All my life I’ve been trying to keep up with the boys. I had two brothers and not a lot of girlfriends, so I’d hang out with them and all their friends. Where they went, I would tag along like a puppy not wanting to be left behind or left out. When they would climb trees or shimmy up the wall between our house and the lumberyard next door, I would follow- and get stuck. My mom or dad would have to come haul me out of the tree because I couldn’t get down myself. I would follow my brothers on bikes and on cross country excursions through town before one of us got picked up by a police officer while the others ran off into the bushes. My parents always found out.
In high school I joined the boys’ freshman football team because I just wanted to play like I had with my dad and brothers. The difference of course was that my dad and brothers didn’t tackle or run into me. I stayed on the team even though I couldn’t run as fast, hit as hard, or kick or throw the ball as far as the boys could. Always trying to keep up.

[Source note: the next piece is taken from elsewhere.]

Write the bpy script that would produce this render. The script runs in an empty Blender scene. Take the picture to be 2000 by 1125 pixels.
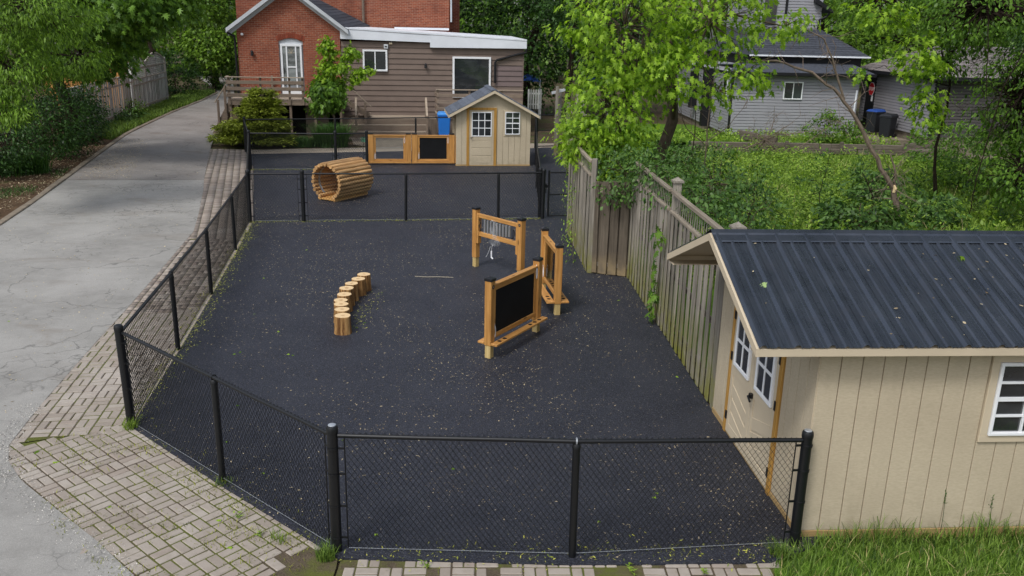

When I joined the Forest Service and started working as a firefighter on a wildland fire engine, I was once again trying to keep up with the boys. Whether it was on a run, a hike or a hoselay, I was bringing up the rear, trying desperately to keep up. I wanted to be as strong as the boys, as big as them, as fast and as fearless.
Now when I hike with my Hotshot Crew I’m once again bringing up the rear, scurrying up the mountainside falling behind the pack. Every once in awhile I’ll look up and see the line of guys tightly knitted together as they march up the hill and the big gap between me and them. I feel so small buried under my heavy gear and moving my little legs as fast as I can. I hear the voice from my childhood in my head- Wait for me guys, I want to come too! I keep my mouth closed and the voice hidden because I’m an adult now, I’m supposed to be able to keep up. We aren’t kids anymore, this is serious business. But there I am, tagging along behind the boys, just trying to keep up.